Personality tests

I’m reading the wonderful book Principles by Ray Dalio. It deals with the very personal views and practices of the legendary hedge fund manager, applicable to life and work. The book is full of insights and I certainly recommend you go and buy it right away. You´ll probably be shocked the extreme rational approach to decision making, including a somewhat scary computer aided process where he argues that in a few years we will be delegating most of the heavy lifting of our personal decisions to machines, based on algorithms we will control and program. He argues: only the people that will be fluent in computer programming will be competitive in that future. Ok, I’m on the good track then.

But while the previous point deserves a post on its own, it is the approach to people management that I wanted to highlight in this one. In Dalio’s company, Bridgewater, people go through up to 4 different psychological tests in order to profile them (for the curious: Myers-Briggs, Workplace Personality Inventory, Team Dimensions Profile, Stratified Systems Theory.) Each person’s profile highlights her inclinations, strengths and weaknesses. Those profiles get printed on cards (like baseball trading cards he says) and are publicly available to everyone. The result is a very granular management of people based on what they like and do best. Teams are assembled to mix the skills required. Sessions are held so people with different profiles learn to deal with one another. As I mentioned, a super rational approach to decision making.

I compare this approach to other reductionist. People get evaluated using one number, which reflects whether they are excellent, good, normal, mediocre or weak. That’s it. At Bridgewater, for instance, people get profiled on whether they are: creators, advancers, refiners or executors. There’s no expectations that people can do the 4 well. In the most habitual reductionist approach, people’s performance will end being a blend of everything and nothing in particular. We average everything, just as it happens in school, and end up being mediocre in our management.

This more granular approach seems more human to me, as people find their natural space in the organization, getting entrusted with responsibilities that fit them properly. By missing out this granularity, we tend to alienate people that do not have a CEO type broad range of skills. This is obviously bad for the person and for the company. So this is not only more human, but more productive too.

My wife’s school has started to apply (within the constraints of law) a similar approach, endorsing the multiple intelligences paradigm to teach. This model is founded in the fact that intelligence cannot be reduced to a number (famous IQ) but is a combination of different intelligences (logic, linguistic, kinetic, musical, … wikipedia can help you know more.) By acknowledging this and approaching teaching from different angles, every kid gets to fit in some of them and does not alienate. Sounds good to me.

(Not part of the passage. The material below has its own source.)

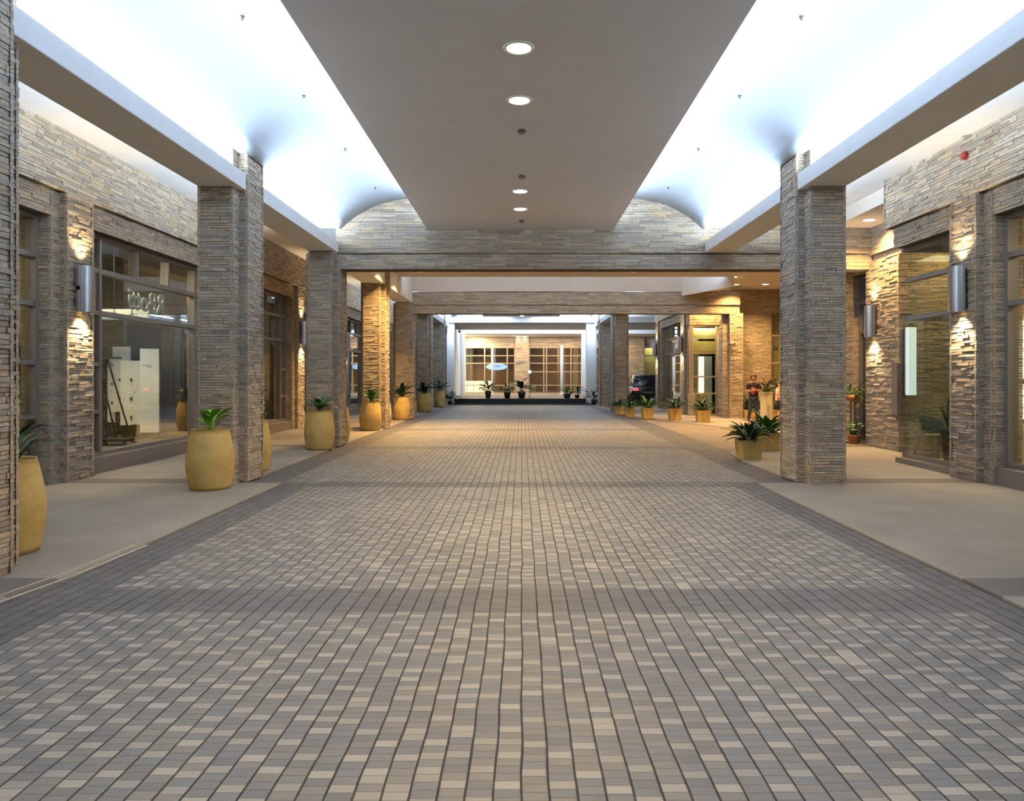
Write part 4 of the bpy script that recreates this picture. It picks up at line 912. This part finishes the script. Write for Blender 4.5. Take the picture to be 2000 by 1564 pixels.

I couldn’t resist doing the Myers-Briggs test and found the results sort of obvious but enlightening still. My type is INFP for those curious. I can recognize the natural strengths of the type in me: bias towards opportunities, catalyst of new ideas, willing to understand people and lovers of creativity in general. More interesting perhaps, is to be aware of the drawbacks: too idealistic may not land the ideas into actions, too emotional in decision making, too detached from facts and reality. It gives you a hint on who should you partner with to be effective, what stresses you out, and what strategies can you adopt to deal with that. Useful stuff.

I understand this approach is still too reductionist, but better than what we have today. No matter what, it makes you think about yourself and how you deal with others, which is a good thing in any case. I believe this direction only makes sense. We spend weeks profiling IT tools before we make a decision on which one to choose but we pick people for a job because ”that guy is good”. I’ll be looking for ways to endorse this idea when assembling teams in the future.